Thursday, April 8, 2010

Happy PFF - History in a postcard

To Mrs. Harry Sommerfeld, Lohrville Iowa (rural route)
Postmarked Long ? April 9 1917
Dear Lillie:
How are you? I am just fine. Nearly every-body is done with the vats(?) Had a snow Sat. afternoon and a big freeze the last two nights. What do you think of the war? Looks very serious. People are all worked up about it around here. Did you start some goose berries plants for us. If you did send by parcel post and will pay you the postage. Corn was 1.18 Sat. eggs 20p. Good stuff is taking a jump. Ans .soon Rita

I knew from the postmark that Rita was talking about WWI – the Great War. After doing some research (OK, just Wikipedia) I realized there was much about the war I did not know. And the date of this card will be significant.
Many socio-political events contributed to the war, though the assassination of Archduke Franz Ferdinand in July 1914 is considered to be the trigger. Various alliances were invoked so soon “The conflict opened with the German invasion of Belgium, Luxembourg and France; the Austro-Hungarian invasion of Serbia and a Russian attack against Prussia." http://en.wikipedia.org/wiki/World_War_I
Later the Ottoman Empire, Italy, and Romania joined the war. In March 1917 the Tsar abdicated and a provisional government continued with the war. Conditions in Russia were chaotic.

The United States followed an isolationist policy. However there were some cases of suspected German sabotage in the USA. There were increasing U-boat attacks on shipping. And then there was the Zimmermann telegram. Gosh, I must have been asleep that day in history class. Or they skipped right over it.

In January 1917 “British cryptographers deciphered a telegram from German Foreign Minister Arthur Zimmermann to the German Minister to Mexico, von Eckhardt, offering United States territory [Texas, New Mexico, Arizona] to Mexico in return for joining the German cause. This message helped draw the United States into the war and thus changed the course of history.” (http://www.archives.gov/education/lessons/zimmermann/).


However, the Brits waited until February to tell President Wilson, and news didn’t hit the papers until March 1 1917. Public outrage ensued.

On April 6, 1917, the United States Congress formally declared war on Germany and its allies. No wonder the talk was all about the war among Rita’s friends and neighbors.


Another note about April 1917. Lenin at that time was in Zurich, Switzerland, but with the abdication of the Tsar, he had decided to return to Russia. But how, with the Great War raging all through Europe? Therefore the sealed train, traveling through Germany to the Finland Station in Petrograd (once Leningrad, now St. Petersburg). And so, after a number of events, the October Revolution that year and changing history, again.


Lenin left Zurich on April 2, 1917, arriving in Petrograd April 16.

And as in my postcard that mentions the Berlin Wall, the mundane is intertwined with the historical. Rita asks about gooseberry plants, and gives an update on farm prices.

I am joining Beth at The Best Hearts are Crunchy for Postcard Friendship Friday.
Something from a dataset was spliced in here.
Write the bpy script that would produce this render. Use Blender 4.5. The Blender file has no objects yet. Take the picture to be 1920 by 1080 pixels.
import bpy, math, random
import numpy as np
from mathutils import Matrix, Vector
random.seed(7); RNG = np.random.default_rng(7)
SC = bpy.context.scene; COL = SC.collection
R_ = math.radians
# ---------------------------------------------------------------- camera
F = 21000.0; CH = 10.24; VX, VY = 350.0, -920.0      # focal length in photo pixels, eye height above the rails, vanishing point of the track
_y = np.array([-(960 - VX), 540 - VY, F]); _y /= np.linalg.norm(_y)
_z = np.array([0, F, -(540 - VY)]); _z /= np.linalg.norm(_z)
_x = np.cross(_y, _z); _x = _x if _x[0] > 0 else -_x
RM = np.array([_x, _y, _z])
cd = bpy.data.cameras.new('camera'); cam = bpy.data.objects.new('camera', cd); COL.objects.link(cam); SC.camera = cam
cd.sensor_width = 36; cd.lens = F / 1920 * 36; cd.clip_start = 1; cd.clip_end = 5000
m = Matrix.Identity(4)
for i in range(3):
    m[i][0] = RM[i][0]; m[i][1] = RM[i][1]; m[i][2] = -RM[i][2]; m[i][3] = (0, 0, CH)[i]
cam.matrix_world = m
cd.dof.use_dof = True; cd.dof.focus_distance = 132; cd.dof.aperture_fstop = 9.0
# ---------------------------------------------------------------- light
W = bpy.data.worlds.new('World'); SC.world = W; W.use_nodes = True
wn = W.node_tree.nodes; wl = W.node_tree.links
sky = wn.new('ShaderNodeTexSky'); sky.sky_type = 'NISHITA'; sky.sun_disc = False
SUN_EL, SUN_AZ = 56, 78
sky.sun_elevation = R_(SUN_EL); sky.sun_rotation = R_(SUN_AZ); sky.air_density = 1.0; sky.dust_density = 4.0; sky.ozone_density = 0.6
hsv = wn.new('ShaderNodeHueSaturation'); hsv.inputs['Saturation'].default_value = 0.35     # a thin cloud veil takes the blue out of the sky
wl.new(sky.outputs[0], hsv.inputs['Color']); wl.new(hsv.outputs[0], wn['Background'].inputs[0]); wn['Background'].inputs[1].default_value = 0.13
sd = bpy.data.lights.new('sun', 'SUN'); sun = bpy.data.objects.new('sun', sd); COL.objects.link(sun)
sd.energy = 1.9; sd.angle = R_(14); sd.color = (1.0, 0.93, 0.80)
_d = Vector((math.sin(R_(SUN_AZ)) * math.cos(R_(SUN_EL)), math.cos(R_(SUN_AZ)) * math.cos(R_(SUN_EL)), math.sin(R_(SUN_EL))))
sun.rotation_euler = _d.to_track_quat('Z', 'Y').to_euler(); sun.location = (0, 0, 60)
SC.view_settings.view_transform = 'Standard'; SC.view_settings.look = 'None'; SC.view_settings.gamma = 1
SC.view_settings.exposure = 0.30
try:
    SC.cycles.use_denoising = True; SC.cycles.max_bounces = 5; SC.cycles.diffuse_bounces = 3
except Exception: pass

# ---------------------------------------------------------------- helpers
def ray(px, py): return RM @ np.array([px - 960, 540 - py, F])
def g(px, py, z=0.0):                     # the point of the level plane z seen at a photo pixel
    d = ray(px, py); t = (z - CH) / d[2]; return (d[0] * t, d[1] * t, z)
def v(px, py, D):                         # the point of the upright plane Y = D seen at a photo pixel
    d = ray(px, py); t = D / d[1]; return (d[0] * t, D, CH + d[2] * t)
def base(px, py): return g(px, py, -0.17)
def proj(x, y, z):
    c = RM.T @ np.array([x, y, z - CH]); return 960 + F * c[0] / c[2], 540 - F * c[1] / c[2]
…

Please see who else is joining her today.

Viridian

11 comments:

MuseSwings said...

What an interesting post! I wonder what those vats are! The only thing that comes to mind is lard. It was an important store item those days, but worth mentioning? Gooseberrys are a rare find these days.

Bob of Holland said...

A sweet card but with a worried message. a bit strange to read that also in times of war people keep on eating, working, loving and writing postcards about gooseberries. Happy PFF.

Aimee said...

Great card & interesting post! I like how the sender included the price of groceries. I had to interview my grandparents about life during the depression once for school. My grandmother could still tell me the price of food items from back then! I was fascinated by them!

Joy said...

Looks as though they were having similar weather to this year in April.
I like the contrasting themes in the message. Made me wonder about food production during WW1 the way Rita says the good stuff is taking a jump. Great how old cards give you a journey into history.

Postcardy said...

That's an interesting post. I never heard of the Zimmerman telegram before.

Shaunna said...

It seems so strange to have something as normal as food in the same message as WWI. But, why send 2 messages when you only need one?
Happy PFF!

papel1 said...

Interesting post. Thanks for sharing.
Judy

Sheila said...

I love cards like this one, when you have an insight into real life at the time. Fascinating.

Beth Niquette said...

What an incredibly fascinating post! And I love the personal touch of the postcard.

My Grandfather was in WW1, my Dad was in WW2. My uncle Joe was in Vietnam and my Uncle Kelly was in the Korean war...My brother-in-law was in Desert storm and my nephew is in the special forces guarding the state capitol.

These great even ts do touch all our lives, don't they?

Again, I found your post fascinating! Happy PFF!

Linda said...

terrific history, thanks for posting this.

papel1 said...

One minute she is mentioning the war, the other the berries. Very interesting.